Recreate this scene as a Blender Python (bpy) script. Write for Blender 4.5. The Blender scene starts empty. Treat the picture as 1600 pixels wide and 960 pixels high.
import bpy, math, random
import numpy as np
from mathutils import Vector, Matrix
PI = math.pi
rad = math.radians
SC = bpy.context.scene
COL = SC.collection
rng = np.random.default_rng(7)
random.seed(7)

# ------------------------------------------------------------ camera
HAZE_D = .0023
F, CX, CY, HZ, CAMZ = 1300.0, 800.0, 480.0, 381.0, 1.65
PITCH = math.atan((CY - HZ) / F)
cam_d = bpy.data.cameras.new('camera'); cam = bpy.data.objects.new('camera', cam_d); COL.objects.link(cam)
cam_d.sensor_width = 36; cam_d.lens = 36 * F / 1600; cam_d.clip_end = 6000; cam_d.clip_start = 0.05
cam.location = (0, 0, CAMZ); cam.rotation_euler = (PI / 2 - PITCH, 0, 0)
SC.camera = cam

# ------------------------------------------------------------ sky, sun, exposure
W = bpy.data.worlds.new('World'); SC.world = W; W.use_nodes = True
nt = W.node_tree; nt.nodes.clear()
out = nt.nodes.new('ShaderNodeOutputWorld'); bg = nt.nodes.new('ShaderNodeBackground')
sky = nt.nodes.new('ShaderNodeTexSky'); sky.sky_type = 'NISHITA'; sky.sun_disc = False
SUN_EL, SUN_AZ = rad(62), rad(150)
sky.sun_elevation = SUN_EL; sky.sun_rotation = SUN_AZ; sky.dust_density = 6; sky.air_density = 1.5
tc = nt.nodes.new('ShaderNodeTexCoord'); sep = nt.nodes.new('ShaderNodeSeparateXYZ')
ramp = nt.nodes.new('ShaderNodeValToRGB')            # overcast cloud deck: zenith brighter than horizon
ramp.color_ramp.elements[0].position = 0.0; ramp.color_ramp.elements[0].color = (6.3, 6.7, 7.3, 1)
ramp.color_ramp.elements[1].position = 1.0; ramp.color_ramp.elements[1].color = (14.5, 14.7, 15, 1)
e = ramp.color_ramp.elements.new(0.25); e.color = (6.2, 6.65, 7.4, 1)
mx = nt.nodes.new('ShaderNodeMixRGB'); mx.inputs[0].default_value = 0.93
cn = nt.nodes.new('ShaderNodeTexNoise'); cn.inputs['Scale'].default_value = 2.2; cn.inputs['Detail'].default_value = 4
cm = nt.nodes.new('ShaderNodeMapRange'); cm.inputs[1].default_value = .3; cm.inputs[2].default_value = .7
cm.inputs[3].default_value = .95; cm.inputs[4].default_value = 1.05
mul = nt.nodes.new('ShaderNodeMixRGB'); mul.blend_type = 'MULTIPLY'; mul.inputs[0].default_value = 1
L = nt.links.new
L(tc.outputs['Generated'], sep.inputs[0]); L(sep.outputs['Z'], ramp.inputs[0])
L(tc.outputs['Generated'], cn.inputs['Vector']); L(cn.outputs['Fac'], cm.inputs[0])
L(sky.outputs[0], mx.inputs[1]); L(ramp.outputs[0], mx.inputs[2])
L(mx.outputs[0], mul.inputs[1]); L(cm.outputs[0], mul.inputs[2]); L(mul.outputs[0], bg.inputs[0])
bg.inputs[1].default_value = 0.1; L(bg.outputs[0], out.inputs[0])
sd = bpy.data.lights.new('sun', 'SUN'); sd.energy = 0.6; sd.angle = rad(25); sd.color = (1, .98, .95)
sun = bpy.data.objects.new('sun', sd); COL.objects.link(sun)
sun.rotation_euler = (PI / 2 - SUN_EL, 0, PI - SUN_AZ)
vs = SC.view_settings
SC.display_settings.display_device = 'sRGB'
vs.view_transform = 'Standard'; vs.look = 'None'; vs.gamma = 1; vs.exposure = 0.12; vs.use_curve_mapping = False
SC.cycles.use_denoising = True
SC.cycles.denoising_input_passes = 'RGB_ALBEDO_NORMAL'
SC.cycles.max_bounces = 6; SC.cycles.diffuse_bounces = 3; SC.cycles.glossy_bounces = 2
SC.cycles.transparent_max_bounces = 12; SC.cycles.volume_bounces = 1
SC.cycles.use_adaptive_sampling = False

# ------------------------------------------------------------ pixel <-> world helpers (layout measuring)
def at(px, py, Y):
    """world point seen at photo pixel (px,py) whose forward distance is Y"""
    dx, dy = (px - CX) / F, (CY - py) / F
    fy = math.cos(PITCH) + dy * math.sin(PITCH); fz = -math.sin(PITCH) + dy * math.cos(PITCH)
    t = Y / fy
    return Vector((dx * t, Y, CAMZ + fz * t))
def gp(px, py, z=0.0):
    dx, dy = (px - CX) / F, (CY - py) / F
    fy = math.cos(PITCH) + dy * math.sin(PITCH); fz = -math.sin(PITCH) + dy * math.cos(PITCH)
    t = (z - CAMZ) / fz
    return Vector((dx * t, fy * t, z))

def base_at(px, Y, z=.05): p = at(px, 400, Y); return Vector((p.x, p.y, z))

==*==

**Work to complete**
Restate the whole listing exactly, leaving out nothing.

**Correct response**
Recreate this scene as a Blender Python (bpy) script. Write for Blender 4.5. The Blender scene starts empty. Treat the picture as 1600 pixels wide and 960 pixels high.
import bpy, math, random
import numpy as np
from mathutils import Vector, Matrix
PI = math.pi
rad = math.radians
SC = bpy.context.scene
COL = SC.collection
rng = np.random.default_rng(7)
random.seed(7)

# ------------------------------------------------------------ camera
HAZE_D = .0023
F, CX, CY, HZ, CAMZ = 1300.0, 800.0, 480.0, 381.0, 1.65
PITCH = math.atan((CY - HZ) / F)
cam_d = bpy.data.cameras.new('camera'); cam = bpy.data.objects.new('camera', cam_d); COL.objects.link(cam)
cam_d.sensor_width = 36; cam_d.lens = 36 * F / 1600; cam_d.clip_end = 6000; cam_d.clip_start = 0.05
cam.location = (0, 0, CAMZ); cam.rotation_euler = (PI / 2 - PITCH, 0, 0)
SC.camera = cam

# ------------------------------------------------------------ sky, sun, exposure
W = bpy.data.worlds.new('World'); SC.world = W; W.use_nodes = True
nt = W.node_tree; nt.nodes.clear()
out = nt.nodes.new('ShaderNodeOutputWorld'); bg = nt.nodes.new('ShaderNodeBackground')
sky = nt.nodes.new('ShaderNodeTexSky'); sky.sky_type = 'NISHITA'; sky.sun_disc = False
SUN_EL, SUN_AZ = rad(62), rad(150)
sky.sun_elevation = SUN_EL; sky.sun_rotation = SUN_AZ; sky.dust_density = 6; sky.air_density = 1.5
tc = nt.nodes.new('ShaderNodeTexCoord'); sep = nt.nodes.new('ShaderNodeSeparateXYZ')
ramp = nt.nodes.new('ShaderNodeValToRGB')            # overcast cloud deck: zenith brighter than horizon
ramp.color_ramp.elements[0].position = 0.0; ramp.color_ramp.elements[0].color = (6.3, 6.7, 7.3, 1)
ramp.color_ramp.elements[1].position = 1.0; ramp.color_ramp.elements[1].color = (14.5, 14.7, 15, 1)
e = ramp.color_ramp.elements.new(0.25); e.color = (6.2, 6.65, 7.4, 1)
mx = nt.nodes.new('ShaderNodeMixRGB'); mx.inputs[0].default_value = 0.93
cn = nt.nodes.new('ShaderNodeTexNoise'); cn.inputs['Scale'].default_value = 2.2; cn.inputs['Detail'].default_value = 4
cm = nt.nodes.new('ShaderNodeMapRange'); cm.inputs[1].default_value = .3; cm.inputs[2].default_value = .7
cm.inputs[3].default_value = .95; cm.inputs[4].default_value = 1.05
mul = nt.nodes.new('ShaderNodeMixRGB'); mul.blend_type = 'MULTIPLY'; mul.inputs[0].default_value = 1
L = nt.links.new
L(tc.outputs['Generated'], sep.inputs[0]); L(sep.outputs['Z'], ramp.inputs[0])
L(tc.outputs['Generated'], cn.inputs['Vector']); L(cn.outputs['Fac'], cm.inputs[0])
L(sky.outputs[0], mx.inputs[1]); L(ramp.outputs[0], mx.inputs[2])
L(mx.outputs[0], mul.inputs[1]); L(cm.outputs[0], mul.inputs[2]); L(mul.outputs[0], bg.inputs[0])
bg.inputs[1].default_value = 0.1; L(bg.outputs[0], out.inputs[0])
sd = bpy.data.lights.new('sun', 'SUN'); sd.energy = 0.6; sd.angle = rad(25); sd.color = (1, .98, .95)
sun = bpy.data.objects.new('sun', sd); COL.objects.link(sun)
sun.rotation_euler = (PI / 2 - SUN_EL, 0, PI - SUN_AZ)
vs = SC.view_settings
SC.display_settings.display_device = 'sRGB'
vs.view_transform = 'Standard'; vs.look = 'None'; vs.gamma = 1; vs.exposure = 0.12; vs.use_curve_mapping = False
SC.cycles.use_denoising = True
SC.cycles.denoising_input_passes = 'RGB_ALBEDO_NORMAL'
SC.cycles.max_bounces = 6; SC.cycles.diffuse_bounces = 3; SC.cycles.glossy_bounces = 2
SC.cycles.transparent_max_bounces = 12; SC.cycles.volume_bounces = 1
SC.cycles.use_adaptive_sampling = False

# ------------------------------------------------------------ pixel <-> world helpers (layout measuring)
def at(px, py, Y):
    """world point seen at photo pixel (px,py) whose forward distance is Y"""
    dx, dy = (px - CX) / F, (CY - py) / F
    fy = math.cos(PITCH) + dy * math.sin(PITCH); fz = -math.sin(PITCH) + dy * math.cos(PITCH)
    t = Y / fy
    return Vector((dx * t, Y, CAMZ + fz * t))
def gp(px, py, z=0.0):
    dx, dy = (px - CX) / F, (CY - py) / F
    fy = math.cos(PITCH) + dy * math.sin(PITCH); fz = -math.sin(PITCH) + dy * math.cos(PITCH)
    t = (z - CAMZ) / fz
    return Vector((dx * t, fy * t, z))

def base_at(px, Y, z=.05): p = at(px, 400, Y); return Vector((p.x, p.y, z))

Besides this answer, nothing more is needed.